Com toda sua generosidade Zé Bugio e Dona Marly me convidou a entrar e ficar a vontade em sua chácara.
- Doutor, vai chover! Se acomode mais para cá! Quer uma rede?
Olha já! Perguntando logo para um paraense quase um tupi-guarany e sem pensar duas vezes respondi:

- Claro que quero!
Esse negócio de cerimônia comigo não existe.
Zé Bugio continuou a prosa, olhando para o tempo:
- Doutor, vai chover!
E eu:
- Vai nada!
E ele ainda olhando para o tempo:
- Vai e muito! Capaz do mundo desabar.
E quando vi, minutos depois, deu uma tempestade com raios e trovões, que realmente pensei que o mundo fosse desabar.
E choveu, ventou, esfriou, tremeu, e árvores caíram de um lado e de outro fazendo um barulho aterrorizante. Raios cruzando o céu. Água para todos os lados. Faltou até energia.
E me deu um medinho e depois um medão, mas não falei nada, somente não queria que uma árvore caísse em cima de mim. Tu é doido é! Não brinco com as forças da natureza. Tô fora. Respeito a mãe natureza, a força da terra.
- Tá com frio?
Com aquela voz grave e baixa, Zé Bugio me perguntou.
- Tô.
Respondi.
- Bora tomar uma cachaça temperada?
Eu:
- Cachaça temperada?
Ele:
- Sim, para esquentar o corpo e espantar o frio. Olha, aqui nesse litro tem uma mistura de Jucá, cumaru, cajá.  É a pinga temperada.
E foi a primeira fez que tomei um gole dessa tal pinga temperada. E entrei naquele meu momento chamado de “um instante que não para” e me lembrei de um caso do ano de 2008. Lendo de um depoimento que o declarante teria dito que antes do crime a vítima se encontrava no seu bar ingerindo bebida alcoólica, e ali haviam várias pessoas, mas a vítima estava tranqüila, de boa, numa mesa separada, ingerindo cachaça com Jucá e depois saiu dali normalmente quando aconteceu o sinistro. Depois que li isso, fiquei folheando as outras páginas procurando um depoimento e nada de encontrar. Até que perguntei para o investigador:
 “Esse Jucá não foi intimado, precisamos encontrá-lo. Aqui fala que antes do crime, a vítima estava numa mesa de bar ingerindo cachaça com Jucá. Quem é esse afinal?” E o investigador com um leve sorriso no rosto riu e me explicou tudo. É... Paguei um mico e com várias pessoas testemunhando a minha ignorância. Também ri de mim e até hoje quando lembro caiu no riso. Passei minutos olhando aquela semente na garrafa e comigo pensava: “Então és tu o Jucá, te achei”.
Zé Bugio me perguntou:
- O que foi Doutor? O senhor ficou parado aí, perdido no tempo. Tá tudo bem?
Respondi:
- Está tudo claro agora. Então é esse o tal de Jucá.
Ele:
- Sim, por quê? Tá preso?
Eu:
- Deveria.
E contei a história que o fez rir até ficar vermelho. Aos poucos a vida perdoar e a me perdoar de minhas falhas, e até rir de mim. Principalmente, agora que descobri que Jucá, Cumurá e Cajá, todos fazem parte de uma gangue, a da “pinga temperada”.
- Ei Doutor bora pescar?
- Vou nada.
- Bora?
Insistia Zé Bugio.
Mas ainda estava chovendo, e as árvores caindo, estávamos isolados, sem telefone,
E ele com a maior tranqüilidade me dizia:
- Relaxa. O tempo vai melhorar e bora pescar e comer peixe.

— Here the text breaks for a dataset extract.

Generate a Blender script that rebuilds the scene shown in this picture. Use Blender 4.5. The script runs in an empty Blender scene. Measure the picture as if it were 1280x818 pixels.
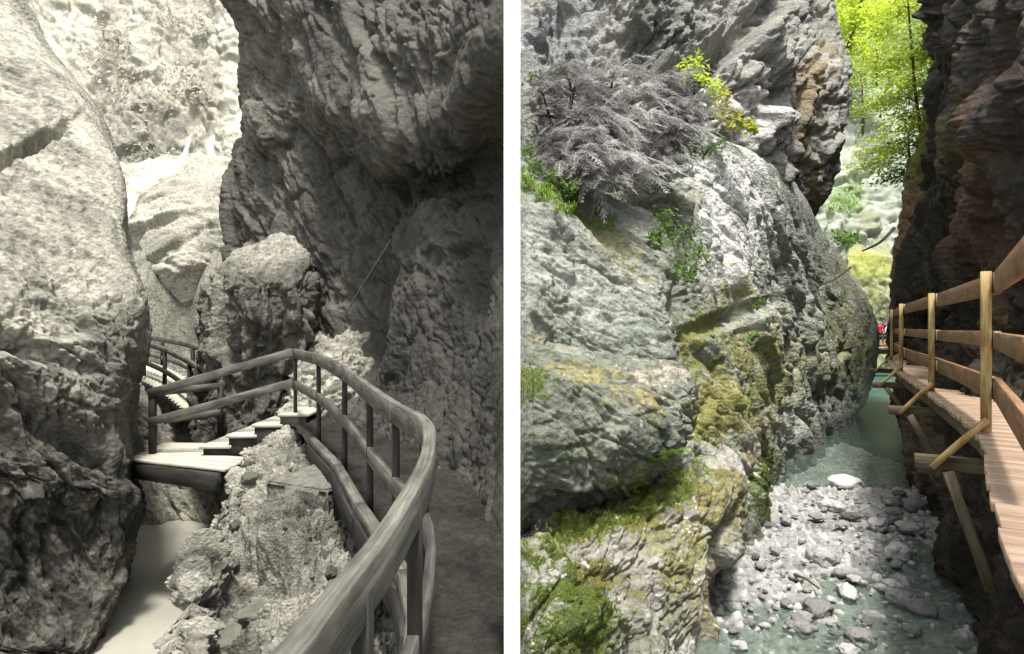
import bpy, bmesh, math, random
import numpy as np
from mathutils import Vector, Matrix

# ------------------------------------------------------------------ camera, sky, sun, exposure
SC = bpy.context.scene
F = 800.0                                   # focal length in photograph pixels (1280 wide)
cam = bpy.data.cameras.new('camera'); camo = bpy.data.objects.new('camera', cam)
SC.collection.objects.link(camo); SC.camera = camo
cam.sensor_width = 36.0; cam.lens = 36.0*F/1280.0
cam.clip_start = 0.05; cam.clip_end = 3000
camo.location = (0, 0, 0); camo.rotation_euler = (math.radians(90), 0, 0)

SUN = Vector((0.05, -0.30, 0.95)).normalized()
el = math.asin(SUN.z); az = math.atan2(SUN.x, SUN.y)
world = bpy.data.worlds.new('World'); SC.world = world; world.use_nodes = True
wn = world.node_tree.nodes; wl = world.node_tree.links
bg = wn['Background']; bg.inputs['Strength'].default_value = 0.15
sky = wn.new('ShaderNodeTexSky'); sky.sky_type = 'NISHITA'; sky.sun_disc = False
sky.sun_elevation = el; sky.sun_rotation = az; sky.dust_density = 3.0; sky.ozone_density = 0.6
hs = wn.new('ShaderNodeHueSaturation'); hs.inputs['Saturation'].default_value = 0.25
wl.new(sky.outputs[0], hs.inputs['Color']); wl.new(hs.outputs[0], bg.inputs['Color'])
sl = bpy.data.lights.new('sun', 'SUN'); sl.energy = 3.7; sl.angle = math.radians(8.0); sl.color = (1.0, 0.965, 0.90)
so = bpy.data.objects.new('sun', sl); SC.collection.objects.link(so)
so.rotation_euler = SUN.to_track_quat('Z', 'Y').to_euler(); so.location = (0, 0, 30)
vs = SC.view_settings
vs.view_transform = 'Standard'; vs.look = 'None'; vs.gamma = 1.0; vs.use_curve_mapping = False
vs.exposure = 0.95
SC.render.engine = 'CYCLES'
SC.cycles.max_bounces = 6; SC.cycles.diffuse_bounces = 3; SC.cycles.transparent_max_bounces = 12
SC.cycles.use_denoising = True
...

E o tempo melhorou e eu fui.
- Olha Doutor isso é uma tilápia.
E eu:
- Bom saber, para não correr mais o risco de pagar outro mico.
E Dona Marly preparou o peixe, enquanto isso Zé Bugio trouxe para mesa mais uma iguaria:
- Coma Doutor, faz bem. É fortificante.
Eu:
- O que é isso?
Ele:
- Ovos de pata.
Eu:
- Nunca comi.
Ele:
- Coma, faz bem, pura proteína. É fortificante. É por isso que temos força para enfrentar a lida diária, subir ladeira, descer ladeira, ir para roça.

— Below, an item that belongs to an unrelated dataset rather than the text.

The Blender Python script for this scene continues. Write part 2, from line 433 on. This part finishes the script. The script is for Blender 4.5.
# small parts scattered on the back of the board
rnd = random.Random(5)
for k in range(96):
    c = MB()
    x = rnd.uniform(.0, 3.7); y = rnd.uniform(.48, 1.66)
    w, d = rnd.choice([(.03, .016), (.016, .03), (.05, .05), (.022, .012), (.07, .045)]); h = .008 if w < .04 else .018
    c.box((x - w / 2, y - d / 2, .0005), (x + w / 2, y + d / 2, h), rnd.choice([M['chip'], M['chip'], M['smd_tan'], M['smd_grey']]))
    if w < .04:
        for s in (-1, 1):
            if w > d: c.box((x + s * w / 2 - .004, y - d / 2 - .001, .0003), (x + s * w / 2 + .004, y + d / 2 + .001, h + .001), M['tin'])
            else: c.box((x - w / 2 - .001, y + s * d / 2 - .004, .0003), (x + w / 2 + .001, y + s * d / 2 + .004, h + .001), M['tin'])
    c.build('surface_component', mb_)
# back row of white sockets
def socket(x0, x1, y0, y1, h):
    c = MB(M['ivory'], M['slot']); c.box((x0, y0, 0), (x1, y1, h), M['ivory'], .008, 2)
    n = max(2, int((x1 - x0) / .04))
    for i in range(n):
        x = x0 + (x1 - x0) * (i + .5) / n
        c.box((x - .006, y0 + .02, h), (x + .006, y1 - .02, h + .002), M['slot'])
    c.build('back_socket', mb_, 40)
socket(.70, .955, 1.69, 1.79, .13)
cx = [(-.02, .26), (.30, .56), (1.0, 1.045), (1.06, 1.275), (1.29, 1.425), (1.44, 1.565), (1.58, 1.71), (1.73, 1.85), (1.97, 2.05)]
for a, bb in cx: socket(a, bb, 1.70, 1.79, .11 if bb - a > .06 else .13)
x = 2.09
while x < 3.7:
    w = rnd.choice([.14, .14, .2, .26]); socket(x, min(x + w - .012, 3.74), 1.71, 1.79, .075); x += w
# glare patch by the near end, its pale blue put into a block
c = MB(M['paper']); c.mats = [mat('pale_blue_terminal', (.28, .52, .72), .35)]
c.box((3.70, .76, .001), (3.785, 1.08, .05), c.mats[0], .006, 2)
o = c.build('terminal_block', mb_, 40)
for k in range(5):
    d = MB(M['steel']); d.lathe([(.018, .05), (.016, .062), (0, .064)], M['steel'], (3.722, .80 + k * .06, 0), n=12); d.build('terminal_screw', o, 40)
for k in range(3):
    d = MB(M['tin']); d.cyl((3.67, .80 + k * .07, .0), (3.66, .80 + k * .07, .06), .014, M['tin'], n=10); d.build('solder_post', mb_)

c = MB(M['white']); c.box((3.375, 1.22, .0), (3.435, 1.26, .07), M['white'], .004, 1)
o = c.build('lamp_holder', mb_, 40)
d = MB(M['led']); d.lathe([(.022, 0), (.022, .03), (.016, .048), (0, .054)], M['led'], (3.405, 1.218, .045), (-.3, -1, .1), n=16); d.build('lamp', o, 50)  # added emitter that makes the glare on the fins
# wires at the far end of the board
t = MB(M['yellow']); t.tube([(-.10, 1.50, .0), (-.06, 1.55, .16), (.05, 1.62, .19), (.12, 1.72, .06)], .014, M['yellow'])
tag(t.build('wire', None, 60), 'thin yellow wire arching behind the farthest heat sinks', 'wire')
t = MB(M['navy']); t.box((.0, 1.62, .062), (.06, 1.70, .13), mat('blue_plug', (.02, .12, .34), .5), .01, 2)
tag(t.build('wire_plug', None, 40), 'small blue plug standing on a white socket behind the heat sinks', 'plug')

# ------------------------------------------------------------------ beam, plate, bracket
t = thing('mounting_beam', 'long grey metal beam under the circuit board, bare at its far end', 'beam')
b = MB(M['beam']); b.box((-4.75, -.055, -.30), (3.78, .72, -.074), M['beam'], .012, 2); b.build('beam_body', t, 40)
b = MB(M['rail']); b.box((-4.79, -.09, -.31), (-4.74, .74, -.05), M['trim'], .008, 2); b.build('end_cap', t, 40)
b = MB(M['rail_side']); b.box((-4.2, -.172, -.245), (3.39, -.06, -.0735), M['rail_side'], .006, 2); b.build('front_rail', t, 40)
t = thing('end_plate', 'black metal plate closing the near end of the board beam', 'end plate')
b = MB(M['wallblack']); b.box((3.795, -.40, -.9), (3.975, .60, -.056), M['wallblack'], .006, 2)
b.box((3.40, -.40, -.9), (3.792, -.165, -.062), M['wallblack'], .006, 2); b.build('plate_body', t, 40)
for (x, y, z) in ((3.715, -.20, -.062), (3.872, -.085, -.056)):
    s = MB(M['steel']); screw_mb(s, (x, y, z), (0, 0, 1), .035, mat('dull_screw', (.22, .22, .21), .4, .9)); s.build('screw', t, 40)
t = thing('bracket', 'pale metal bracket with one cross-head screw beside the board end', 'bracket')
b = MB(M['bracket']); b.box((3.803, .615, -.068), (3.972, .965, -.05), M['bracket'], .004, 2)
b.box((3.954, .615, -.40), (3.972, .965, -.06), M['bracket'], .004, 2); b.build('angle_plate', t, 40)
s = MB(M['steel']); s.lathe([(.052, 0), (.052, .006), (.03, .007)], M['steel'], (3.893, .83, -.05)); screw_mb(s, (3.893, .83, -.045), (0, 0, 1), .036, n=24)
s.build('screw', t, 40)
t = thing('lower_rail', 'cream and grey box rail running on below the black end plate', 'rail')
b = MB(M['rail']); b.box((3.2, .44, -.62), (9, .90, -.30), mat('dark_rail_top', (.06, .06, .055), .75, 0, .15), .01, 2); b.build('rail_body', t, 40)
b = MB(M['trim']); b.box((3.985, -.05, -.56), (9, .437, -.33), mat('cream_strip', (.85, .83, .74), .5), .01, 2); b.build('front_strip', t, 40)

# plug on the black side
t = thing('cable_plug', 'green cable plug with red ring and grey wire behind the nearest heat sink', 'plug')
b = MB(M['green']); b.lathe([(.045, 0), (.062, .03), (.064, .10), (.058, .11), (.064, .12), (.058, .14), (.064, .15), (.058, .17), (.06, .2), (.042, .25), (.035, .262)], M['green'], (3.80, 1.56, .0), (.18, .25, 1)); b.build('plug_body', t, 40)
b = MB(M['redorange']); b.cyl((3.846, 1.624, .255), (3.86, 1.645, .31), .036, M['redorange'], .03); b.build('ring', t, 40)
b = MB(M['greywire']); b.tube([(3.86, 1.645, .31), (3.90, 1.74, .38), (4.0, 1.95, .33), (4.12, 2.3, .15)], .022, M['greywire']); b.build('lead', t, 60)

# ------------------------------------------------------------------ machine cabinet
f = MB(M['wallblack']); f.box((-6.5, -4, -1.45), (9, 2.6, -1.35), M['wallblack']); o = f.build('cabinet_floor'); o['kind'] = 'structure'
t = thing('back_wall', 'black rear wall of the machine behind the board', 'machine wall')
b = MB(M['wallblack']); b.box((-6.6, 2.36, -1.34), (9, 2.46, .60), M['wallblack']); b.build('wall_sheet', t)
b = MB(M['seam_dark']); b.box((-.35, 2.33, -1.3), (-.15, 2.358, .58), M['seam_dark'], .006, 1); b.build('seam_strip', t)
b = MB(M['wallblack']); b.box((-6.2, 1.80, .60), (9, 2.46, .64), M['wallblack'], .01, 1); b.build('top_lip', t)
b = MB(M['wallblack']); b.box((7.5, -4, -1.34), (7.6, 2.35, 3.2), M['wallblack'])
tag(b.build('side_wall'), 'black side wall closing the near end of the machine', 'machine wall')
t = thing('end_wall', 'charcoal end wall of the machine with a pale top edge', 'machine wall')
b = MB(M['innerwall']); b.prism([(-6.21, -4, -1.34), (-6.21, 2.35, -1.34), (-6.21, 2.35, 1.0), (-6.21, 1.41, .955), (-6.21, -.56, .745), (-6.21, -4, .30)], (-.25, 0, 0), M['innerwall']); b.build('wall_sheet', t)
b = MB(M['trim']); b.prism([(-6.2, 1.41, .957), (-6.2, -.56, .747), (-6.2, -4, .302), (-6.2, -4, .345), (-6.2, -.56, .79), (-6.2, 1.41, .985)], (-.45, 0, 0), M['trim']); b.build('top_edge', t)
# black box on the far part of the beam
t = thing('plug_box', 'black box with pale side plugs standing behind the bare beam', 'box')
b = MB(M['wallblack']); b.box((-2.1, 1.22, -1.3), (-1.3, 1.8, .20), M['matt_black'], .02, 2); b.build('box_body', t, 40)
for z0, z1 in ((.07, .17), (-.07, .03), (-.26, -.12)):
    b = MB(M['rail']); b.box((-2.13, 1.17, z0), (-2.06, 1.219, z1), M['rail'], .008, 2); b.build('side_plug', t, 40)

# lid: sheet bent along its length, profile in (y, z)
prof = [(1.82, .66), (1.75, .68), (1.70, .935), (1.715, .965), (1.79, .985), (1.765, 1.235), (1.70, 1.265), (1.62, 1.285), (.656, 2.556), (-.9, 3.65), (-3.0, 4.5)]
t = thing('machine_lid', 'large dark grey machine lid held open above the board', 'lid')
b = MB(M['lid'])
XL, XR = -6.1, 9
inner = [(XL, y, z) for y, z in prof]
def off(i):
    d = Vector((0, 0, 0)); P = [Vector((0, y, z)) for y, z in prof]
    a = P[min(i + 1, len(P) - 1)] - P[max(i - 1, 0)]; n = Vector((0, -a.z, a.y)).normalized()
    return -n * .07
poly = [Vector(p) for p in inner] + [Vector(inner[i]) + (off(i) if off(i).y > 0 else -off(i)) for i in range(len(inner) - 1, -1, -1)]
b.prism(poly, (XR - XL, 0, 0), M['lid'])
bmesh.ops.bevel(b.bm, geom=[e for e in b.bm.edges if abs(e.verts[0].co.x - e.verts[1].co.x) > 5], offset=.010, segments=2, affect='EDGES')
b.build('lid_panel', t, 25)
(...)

E eu comi. Não é que é bom! E o ovo de pata me deu um calor e um pique que poderia nadar naquele açude por horas. Eu estava num verdadeiro Happy Hour com Zé Bugio. E enquanto o peixe não vinha, Zé Bugio me contou vários “causos”, dentre eles que teria ensinado meu Tio Ariosvaldo Vital, conhecido por muitos como Dr. Vital, a dirigir o seu trator. 

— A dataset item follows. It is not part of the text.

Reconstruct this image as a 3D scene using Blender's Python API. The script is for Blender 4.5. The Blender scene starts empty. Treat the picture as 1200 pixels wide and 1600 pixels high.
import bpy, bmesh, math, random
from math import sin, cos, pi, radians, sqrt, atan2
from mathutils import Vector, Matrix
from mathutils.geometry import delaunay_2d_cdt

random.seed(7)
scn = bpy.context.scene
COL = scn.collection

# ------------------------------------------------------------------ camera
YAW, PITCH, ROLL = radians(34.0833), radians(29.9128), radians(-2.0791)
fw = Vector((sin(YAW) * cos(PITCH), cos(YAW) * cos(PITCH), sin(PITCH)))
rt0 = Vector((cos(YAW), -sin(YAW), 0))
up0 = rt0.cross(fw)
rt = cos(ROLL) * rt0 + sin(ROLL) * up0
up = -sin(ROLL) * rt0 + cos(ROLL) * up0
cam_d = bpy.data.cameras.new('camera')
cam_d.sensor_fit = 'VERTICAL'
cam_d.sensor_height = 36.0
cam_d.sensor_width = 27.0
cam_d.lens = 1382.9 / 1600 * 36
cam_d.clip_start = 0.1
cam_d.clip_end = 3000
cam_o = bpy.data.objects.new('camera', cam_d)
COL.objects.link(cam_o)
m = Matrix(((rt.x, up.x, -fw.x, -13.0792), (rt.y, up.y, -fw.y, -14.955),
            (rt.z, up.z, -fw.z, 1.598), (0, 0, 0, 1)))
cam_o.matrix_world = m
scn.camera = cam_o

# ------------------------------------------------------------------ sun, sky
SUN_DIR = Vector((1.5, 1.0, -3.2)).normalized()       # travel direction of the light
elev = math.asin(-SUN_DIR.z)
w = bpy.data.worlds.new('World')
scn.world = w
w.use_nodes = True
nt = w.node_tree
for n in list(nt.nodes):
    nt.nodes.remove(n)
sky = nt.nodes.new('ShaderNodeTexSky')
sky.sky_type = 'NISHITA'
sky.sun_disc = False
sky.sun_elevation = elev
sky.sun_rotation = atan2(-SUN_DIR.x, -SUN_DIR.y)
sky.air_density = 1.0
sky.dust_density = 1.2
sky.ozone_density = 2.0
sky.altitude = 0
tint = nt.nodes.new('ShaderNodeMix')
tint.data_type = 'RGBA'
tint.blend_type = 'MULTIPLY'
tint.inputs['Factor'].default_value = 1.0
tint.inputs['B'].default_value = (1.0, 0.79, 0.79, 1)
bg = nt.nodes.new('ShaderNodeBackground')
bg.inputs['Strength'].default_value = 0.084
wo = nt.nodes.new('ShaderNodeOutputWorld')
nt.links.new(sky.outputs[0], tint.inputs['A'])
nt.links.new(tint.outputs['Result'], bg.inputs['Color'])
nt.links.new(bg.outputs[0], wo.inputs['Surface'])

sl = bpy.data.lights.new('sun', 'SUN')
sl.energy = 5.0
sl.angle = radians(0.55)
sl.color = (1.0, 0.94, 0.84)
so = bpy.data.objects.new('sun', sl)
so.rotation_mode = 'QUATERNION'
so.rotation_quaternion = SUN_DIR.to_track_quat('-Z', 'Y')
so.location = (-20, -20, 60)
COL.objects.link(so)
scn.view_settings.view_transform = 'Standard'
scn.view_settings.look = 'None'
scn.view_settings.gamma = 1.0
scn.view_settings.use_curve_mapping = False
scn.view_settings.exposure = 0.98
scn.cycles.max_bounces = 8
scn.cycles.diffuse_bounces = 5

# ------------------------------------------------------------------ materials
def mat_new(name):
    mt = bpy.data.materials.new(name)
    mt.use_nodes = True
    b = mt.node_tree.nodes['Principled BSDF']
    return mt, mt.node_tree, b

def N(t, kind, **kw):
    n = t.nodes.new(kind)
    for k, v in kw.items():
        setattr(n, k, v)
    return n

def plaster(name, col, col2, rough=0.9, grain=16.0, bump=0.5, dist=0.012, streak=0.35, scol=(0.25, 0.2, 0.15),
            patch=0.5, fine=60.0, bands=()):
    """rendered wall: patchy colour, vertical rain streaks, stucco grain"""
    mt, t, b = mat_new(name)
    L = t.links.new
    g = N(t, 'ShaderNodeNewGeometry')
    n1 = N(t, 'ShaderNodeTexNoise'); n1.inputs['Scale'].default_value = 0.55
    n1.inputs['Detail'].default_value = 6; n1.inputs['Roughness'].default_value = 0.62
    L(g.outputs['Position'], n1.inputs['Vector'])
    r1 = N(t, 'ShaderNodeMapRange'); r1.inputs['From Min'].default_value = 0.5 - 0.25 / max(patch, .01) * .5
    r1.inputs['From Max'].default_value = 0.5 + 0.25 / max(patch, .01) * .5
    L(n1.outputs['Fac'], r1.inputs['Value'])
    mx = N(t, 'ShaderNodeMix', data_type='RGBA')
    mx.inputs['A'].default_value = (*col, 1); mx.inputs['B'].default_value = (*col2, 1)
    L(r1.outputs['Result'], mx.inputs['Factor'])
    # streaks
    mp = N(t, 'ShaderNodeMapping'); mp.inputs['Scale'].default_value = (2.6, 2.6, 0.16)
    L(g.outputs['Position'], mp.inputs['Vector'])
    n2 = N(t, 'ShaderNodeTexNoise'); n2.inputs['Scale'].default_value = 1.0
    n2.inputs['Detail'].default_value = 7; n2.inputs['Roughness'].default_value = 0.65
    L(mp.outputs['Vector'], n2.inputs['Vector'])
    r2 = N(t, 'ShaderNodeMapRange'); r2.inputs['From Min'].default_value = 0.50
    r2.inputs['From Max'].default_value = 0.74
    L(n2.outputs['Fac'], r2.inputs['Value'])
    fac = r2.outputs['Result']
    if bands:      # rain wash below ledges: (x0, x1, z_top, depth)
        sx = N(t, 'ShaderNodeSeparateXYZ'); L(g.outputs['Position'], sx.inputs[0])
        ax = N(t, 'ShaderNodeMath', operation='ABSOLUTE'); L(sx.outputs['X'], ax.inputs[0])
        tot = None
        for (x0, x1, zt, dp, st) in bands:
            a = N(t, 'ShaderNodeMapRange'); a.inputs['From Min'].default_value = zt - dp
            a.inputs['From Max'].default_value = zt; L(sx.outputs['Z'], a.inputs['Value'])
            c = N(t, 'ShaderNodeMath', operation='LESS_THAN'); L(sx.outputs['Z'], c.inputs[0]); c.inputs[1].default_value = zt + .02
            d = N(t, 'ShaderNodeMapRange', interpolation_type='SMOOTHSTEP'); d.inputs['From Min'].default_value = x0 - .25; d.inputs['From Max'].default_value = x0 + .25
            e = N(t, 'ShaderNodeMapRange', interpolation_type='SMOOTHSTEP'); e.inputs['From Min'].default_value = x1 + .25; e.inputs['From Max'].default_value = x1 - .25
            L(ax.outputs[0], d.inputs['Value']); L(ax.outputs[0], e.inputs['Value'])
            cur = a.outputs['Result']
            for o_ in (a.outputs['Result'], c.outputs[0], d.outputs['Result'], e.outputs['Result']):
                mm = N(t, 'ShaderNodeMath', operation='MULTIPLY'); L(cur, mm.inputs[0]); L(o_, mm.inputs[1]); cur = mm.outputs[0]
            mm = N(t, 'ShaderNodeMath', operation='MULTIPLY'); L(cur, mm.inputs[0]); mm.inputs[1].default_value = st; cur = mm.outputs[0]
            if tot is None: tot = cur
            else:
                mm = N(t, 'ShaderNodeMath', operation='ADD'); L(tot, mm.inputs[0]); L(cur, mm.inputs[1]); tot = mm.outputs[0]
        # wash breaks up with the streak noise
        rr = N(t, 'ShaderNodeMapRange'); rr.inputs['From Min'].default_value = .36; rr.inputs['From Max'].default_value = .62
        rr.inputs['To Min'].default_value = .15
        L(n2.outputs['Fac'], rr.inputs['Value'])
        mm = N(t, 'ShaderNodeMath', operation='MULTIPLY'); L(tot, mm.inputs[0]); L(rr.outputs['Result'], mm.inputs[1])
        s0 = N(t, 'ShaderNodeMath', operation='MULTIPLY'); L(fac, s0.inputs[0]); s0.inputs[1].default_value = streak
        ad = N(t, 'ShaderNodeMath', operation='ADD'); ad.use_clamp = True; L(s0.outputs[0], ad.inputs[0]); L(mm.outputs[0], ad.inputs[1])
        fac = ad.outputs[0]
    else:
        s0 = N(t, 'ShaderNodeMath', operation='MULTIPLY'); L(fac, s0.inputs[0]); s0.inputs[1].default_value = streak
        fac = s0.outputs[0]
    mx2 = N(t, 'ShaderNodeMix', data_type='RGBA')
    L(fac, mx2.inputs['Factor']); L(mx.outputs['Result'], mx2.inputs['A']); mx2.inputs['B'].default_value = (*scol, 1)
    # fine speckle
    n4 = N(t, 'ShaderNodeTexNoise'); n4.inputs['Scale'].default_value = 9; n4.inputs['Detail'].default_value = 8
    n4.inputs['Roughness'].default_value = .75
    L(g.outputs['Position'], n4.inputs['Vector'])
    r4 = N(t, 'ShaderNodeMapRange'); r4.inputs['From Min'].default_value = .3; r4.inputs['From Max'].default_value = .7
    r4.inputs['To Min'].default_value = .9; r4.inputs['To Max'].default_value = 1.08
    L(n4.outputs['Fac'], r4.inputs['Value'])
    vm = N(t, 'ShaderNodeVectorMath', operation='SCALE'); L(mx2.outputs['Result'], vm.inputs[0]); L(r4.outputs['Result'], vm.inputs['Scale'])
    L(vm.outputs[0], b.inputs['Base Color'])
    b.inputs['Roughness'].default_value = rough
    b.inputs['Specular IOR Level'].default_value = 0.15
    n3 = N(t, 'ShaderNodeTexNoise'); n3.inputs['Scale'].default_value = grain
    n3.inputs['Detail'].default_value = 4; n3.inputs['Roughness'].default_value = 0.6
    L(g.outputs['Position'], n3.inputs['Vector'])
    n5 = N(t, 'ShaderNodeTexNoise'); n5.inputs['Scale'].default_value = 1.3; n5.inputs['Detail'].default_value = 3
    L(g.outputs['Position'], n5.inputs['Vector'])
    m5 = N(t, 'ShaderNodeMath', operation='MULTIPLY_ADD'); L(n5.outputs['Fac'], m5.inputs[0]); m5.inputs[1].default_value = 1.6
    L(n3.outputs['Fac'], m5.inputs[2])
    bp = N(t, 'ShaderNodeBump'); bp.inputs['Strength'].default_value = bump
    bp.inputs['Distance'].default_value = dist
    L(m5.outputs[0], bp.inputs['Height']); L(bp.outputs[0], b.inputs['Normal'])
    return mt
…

Falou de sua história de vida quando chegou a Rurópolis. Contou sobre suas pescarias e os diversos tipos de peixe, uns com mais espinhas outro com menos, uns com escama outros sem escama.
Até que a tilápia foi posta na mesa e aí que a conversa se alongou. A chuva foi passando e a noite chegando. Hora de se despedir.
- Volte quando quiser. Se quiser pescar fique a vontade até para entrar no açude, mas não vá se assustar com o pirarucu que tenho. Certa vez convidei um colega seu para pescar e ele entrou no açude com a rede, o pirarucu encostou na perna dele e o homem saiu correndo pensando que era uma sucuri.
Procurei saber quem foi esse bravo pescador, mas o nome permaneceu em sigilo.
A chuva passou e fui embora, na mochila levei muitas histórias e numa sacola, ovos de pata.
Eu tinha dito a mim que não escreveria mais crônicas, nem contos, mas um dia um amigo escritor me alertou dizendo que elas carregam consigo a arte do elogio, da admiração, da homenagem, da celebração ao cotidiano e a eternização de um simples momento, como os escribas faziam no início do século. Admiro tantas essas pessoas por sua trajetória de vida na transamazônica. Penso que admiração silenciosa não adianta para nada, o que adianta admirar e calar? O que adianta admirar algo que alguém fez e nunca contar? 
O mundo está cheio de tragédias, estas dão mais notícias do que a celebração da vida e com isso esquecemos que elogiar uma atitude positiva, agradecer uma gentileza ou um feito, devolver um sorriso, retribuir um abraço, e o tempo vai passando e tudo aquilo que era para ser feito em vida pelo próximo, fazemos no velório. É neste dia que mais se recebem elogios, flores, visitas, congratulações, etc. Então, diante disso, prometi a mim mesmo, seguir em frente e que venham novas histórias cada uma de seu jeito e sua carga emotiva.
Assim, a José dos Santos Silva e Marly Silva deixo registrado meu muito obrigado pelo carinho e a forma que fui recebido numa tarde de chuvas e trovoadas, e pelas histórias emprestadas.
E professora Antônia, mil perdões por ter faltado o almoço de Natal, perdi o chester!

Entre o real e o imaginário, chuvas e trovoadas, entre a verdade e a fantasia aqui contada, o que eu já nem sei mais, encerro a crônica do dia. Um beijo à todos, fiquem com Deus. Ary Vital Filho.